The enormous disproportion of ages gave to the new inclination of the queen a stamp of dotage inconsistent with the reputation for good sense and dignity of conduct which she had hitherto preserved. Nor did she long receive from the indulgence of so untimely a sentiment any portion of the felicity which she coveted. The careless and even affronting behaviour in which Essex occasionally indulged himself, combined with her own sagacity to admonish her that her fondness was unreturned; and that nothing but the substantial benefits by which it declared itself could have induced its object to meet it with even the semblance of gratitude. As this mortifying conviction came home to her bosom, she grew restless, irritable, and captious to excess; she watched all his motions with a self-tormenting jealousy; she fed her own disquiet by listening to the malicious informations of his enemies; and her heart at length becoming callous by repeated exasperations, she began to visit his delinquencies with an unrelenting sternness. This conduct, attempted too late and persisted in too long, hurried Essex to his ruin, and ended by inflicting upon herself the mortal agonies of an unavailing repentance.
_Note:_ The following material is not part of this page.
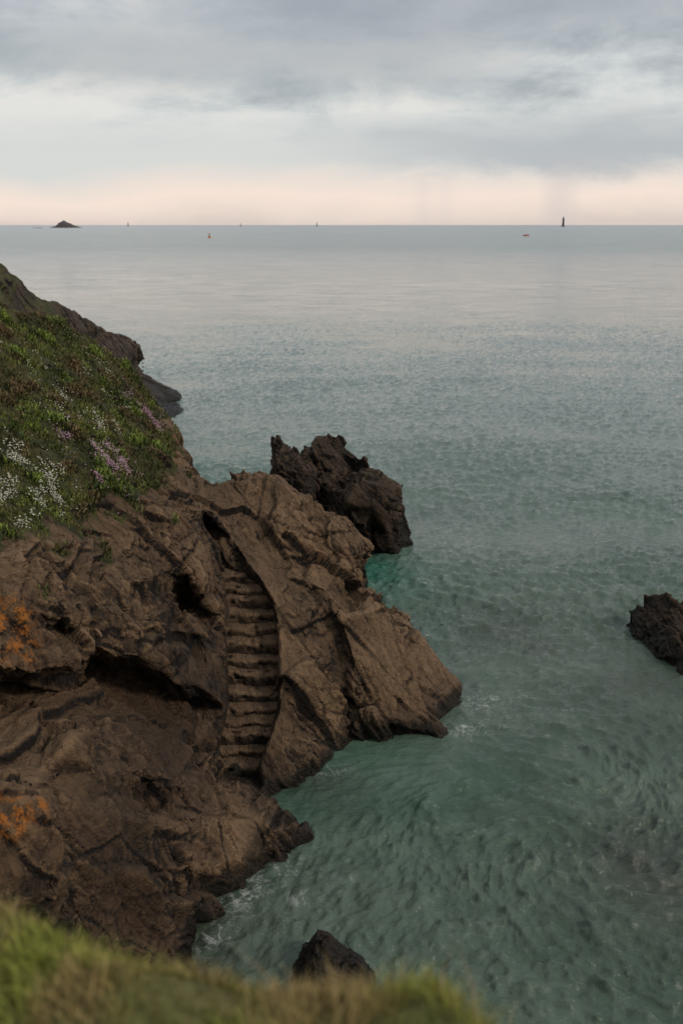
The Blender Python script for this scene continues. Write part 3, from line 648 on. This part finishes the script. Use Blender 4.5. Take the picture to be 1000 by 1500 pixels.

Lord Bacon relates, in his Apophthegms, that "a great officer about court when my lord of Essex was first in trouble, and that he and those that dealt for him would talk much of my lord's friends and of his enemies, answered to one of them; 'I will tell you, I know but one friend and one enemy my lord hath; and that one friend is the queen, and that one enemy, is himself.'" But rather might both have been esteemed his enemies; for what except the imprudent fondness of the queen, and the excess of favor which she at first lavished upon him, was the original cause of that intoxication of mind which finally became the instrument of his destruction?